ABDESTTE MESH KONUSU (3) PDF 
Çarşamba, 26 Nisan 2023 00:00

ABDESTTE MESH KONUSU (3)

(...dünden devam)

Hiç şüphe yok ki Kur'­ân'ın emri mesihtir. Farz olan budur. Mesih, ıslak eli bir uzva hafifçe sürmek demektir. Bu, hafif yıkama sayılır. Mesih yapmakla Kur'ân'ın emri yerine gelmiş olur. Ancak Allah'ın Elçisi, Kur'ân'ın emrinden fazlasını da yapmış, her zaman olmasa da çoğu kez ayaklarını yıkamıştır. Sıcak yerlerde ayakları yıkamak, vücudu dinlen­dirir. Ayakları yıkamak farz değil, Peygam­ber'in sünnetidir. Böyle yapı­lırsa abdest daha mükemmel olur. Çünkü ayak yıkanmakla, mesihten da­ha iyisi yapılmış olur, Allah'ın emri yerine gelir. Soğuk, su azlığı gibi bir sebeple ayakları meshetmekle de yetinilebilir.

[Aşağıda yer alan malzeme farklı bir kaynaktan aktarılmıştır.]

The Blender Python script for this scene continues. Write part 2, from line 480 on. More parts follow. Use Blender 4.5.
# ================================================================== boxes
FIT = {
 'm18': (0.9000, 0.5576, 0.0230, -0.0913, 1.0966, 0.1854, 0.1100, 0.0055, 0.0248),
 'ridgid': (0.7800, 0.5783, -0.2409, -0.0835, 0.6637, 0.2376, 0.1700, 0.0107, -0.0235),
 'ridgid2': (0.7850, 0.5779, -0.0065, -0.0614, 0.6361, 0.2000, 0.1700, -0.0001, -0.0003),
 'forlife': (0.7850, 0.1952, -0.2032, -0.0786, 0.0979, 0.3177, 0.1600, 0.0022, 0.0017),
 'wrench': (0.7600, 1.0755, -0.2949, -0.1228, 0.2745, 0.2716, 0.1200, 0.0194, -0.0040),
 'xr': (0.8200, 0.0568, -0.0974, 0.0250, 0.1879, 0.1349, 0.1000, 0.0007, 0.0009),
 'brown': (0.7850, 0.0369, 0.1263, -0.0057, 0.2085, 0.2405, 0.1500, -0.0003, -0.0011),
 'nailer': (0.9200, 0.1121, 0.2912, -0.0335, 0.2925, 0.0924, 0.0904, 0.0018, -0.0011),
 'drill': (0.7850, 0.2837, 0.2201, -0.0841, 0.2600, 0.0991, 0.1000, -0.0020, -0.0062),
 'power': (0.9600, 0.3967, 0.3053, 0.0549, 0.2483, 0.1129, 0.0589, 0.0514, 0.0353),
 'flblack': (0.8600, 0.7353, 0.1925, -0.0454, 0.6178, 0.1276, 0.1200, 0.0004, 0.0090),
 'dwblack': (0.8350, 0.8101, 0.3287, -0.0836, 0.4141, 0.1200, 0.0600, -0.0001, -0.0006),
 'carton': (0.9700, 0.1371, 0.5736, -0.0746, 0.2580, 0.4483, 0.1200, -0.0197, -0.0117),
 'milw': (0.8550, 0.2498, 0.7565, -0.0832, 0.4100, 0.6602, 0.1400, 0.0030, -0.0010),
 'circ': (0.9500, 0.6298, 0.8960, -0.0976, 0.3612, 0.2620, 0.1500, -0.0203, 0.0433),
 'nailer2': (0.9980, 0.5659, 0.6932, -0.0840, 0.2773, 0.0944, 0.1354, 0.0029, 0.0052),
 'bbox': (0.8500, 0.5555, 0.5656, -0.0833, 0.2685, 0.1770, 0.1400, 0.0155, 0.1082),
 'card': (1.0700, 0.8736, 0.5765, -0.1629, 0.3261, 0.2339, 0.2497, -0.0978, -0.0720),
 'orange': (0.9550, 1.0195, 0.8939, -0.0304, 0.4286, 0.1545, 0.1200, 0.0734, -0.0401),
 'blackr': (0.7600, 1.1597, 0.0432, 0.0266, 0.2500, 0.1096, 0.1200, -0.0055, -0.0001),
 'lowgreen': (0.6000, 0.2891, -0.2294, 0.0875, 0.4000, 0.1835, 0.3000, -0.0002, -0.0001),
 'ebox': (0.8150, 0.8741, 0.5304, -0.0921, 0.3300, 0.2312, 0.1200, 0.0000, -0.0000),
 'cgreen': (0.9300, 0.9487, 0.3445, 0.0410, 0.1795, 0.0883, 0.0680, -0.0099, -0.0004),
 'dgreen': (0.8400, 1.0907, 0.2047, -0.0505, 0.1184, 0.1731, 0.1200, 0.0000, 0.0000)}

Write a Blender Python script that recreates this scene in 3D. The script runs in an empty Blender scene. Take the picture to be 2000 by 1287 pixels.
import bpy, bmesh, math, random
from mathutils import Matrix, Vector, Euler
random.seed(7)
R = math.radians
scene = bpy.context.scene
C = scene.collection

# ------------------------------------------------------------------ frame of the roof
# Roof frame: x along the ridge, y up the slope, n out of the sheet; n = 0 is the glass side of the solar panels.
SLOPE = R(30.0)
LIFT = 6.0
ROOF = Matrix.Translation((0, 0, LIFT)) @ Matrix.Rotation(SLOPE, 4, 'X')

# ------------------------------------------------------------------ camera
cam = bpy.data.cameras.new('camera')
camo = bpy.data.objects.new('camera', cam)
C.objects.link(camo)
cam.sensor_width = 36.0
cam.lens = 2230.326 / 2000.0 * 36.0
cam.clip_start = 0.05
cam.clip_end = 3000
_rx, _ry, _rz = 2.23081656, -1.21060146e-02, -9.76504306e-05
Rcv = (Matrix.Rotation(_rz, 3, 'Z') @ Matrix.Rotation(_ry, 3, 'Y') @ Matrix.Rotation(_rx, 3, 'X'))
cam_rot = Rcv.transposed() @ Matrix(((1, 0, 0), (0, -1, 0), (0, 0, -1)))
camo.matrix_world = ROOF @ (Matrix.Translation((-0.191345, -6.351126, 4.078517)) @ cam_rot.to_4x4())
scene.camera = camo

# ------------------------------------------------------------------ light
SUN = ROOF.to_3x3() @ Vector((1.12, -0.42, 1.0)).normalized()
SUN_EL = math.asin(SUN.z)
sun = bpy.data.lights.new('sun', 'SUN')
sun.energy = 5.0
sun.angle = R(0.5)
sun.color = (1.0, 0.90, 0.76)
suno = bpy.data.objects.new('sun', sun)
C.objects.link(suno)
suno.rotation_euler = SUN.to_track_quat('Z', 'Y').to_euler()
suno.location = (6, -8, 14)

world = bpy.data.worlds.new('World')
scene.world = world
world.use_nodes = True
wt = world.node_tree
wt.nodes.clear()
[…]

Sıfırın altında 30 dereceyi bulan yerlerde ayakları yıkamak hem sağlık bakımından tehlikeli, hem de zordur. Ayrıca şimdilerde moda olan cami yanındaki abdest yerlerinde abdest alan, ayaklarını çemirleyip giy­diği takunya ile abdest alıyor. Onun ardından başka biri ıslak takunyaları giyip abdest alıyor. Ayaklarında mantar olan birinin giydiği takunyayı bir başkası giyince ona da mantar bulaşır. Bu uygulama da sağlık açısından zararlıdır. Oysa “Allâh bizim için kolaylık ister, güçlük istemez.” (Bakara: 185).

Mesih organları olan baş ile ayakların bizzat derisi üzerine meshedibileceği gibi üstündeki giysi üzerine de meshedilebilir. Yani baştaki sarık, örtü ve ayaktaki çoraplar üzerine de mes-hedilebilir.

Ebû Dâvûd, şöyle diyor: " Alî ibn Ebî Tâlib, İbn Mes‘ûd, Berâ' ibn ‘Âzib, Enes ibn Mâlik, Ebû Ümâme, Sehl ibn Sa‘d ve ‘Amr ibn Hureys ço­rapları üzerine meshetmişlerdir." (Ebû Dâvûd, Tahâret: Mesh bâbı)

İbn Kudâme’nin, ayrıntı ile açıkladığı üzere çorap üzerine meshe­dile­bileceği gibi başa giyilen sarık, sargı, başörtüsü gibi giysiler üzerine de meshedilebilir (Bkz. El-Muğnî: 1/300-301)

Özellikle kadınların, erkeklerin bulunduğu umumî yer­lerde başörtü­lerini ve çoraplarını çıkarmalarına gerek yoktur. Onlar, başör­tüleri ve çorapları üze­rine meshedebilirler. Sarığa veya sarık gibi başa takılan bir şeye meshedenin, bunları çıkarınca abdesti bozulur. Gusülde ise bunlar üzerine meshetmek câiz olmaz, bunları çıkarmak şarttır. Çünkü gusülde bü­tün bedeni yıkamak farzdır.

Abdest ve gusül, en güzel beden temizliğidir. Abdest almakla insan, dı­şarı ile temas eden organlarını yıkar, böylece birçok mikrobun vücuda yer­leşmesi önlenmiş olur. Gusül de bedeni terlerden, kirlerden temizler. Ayrıca abdest ve gusül, insan vücuduna ferahlık verir. Dış organların te­mizliği olan abdest ve gusül, iç temizliğinin de ilk basamağıdır. Bedenini temizleyen mü’­min, ruhunu temizleme aracı olan ibâdete adım atmış olur. Gönül huzuruyla Rabbinin divanına durur.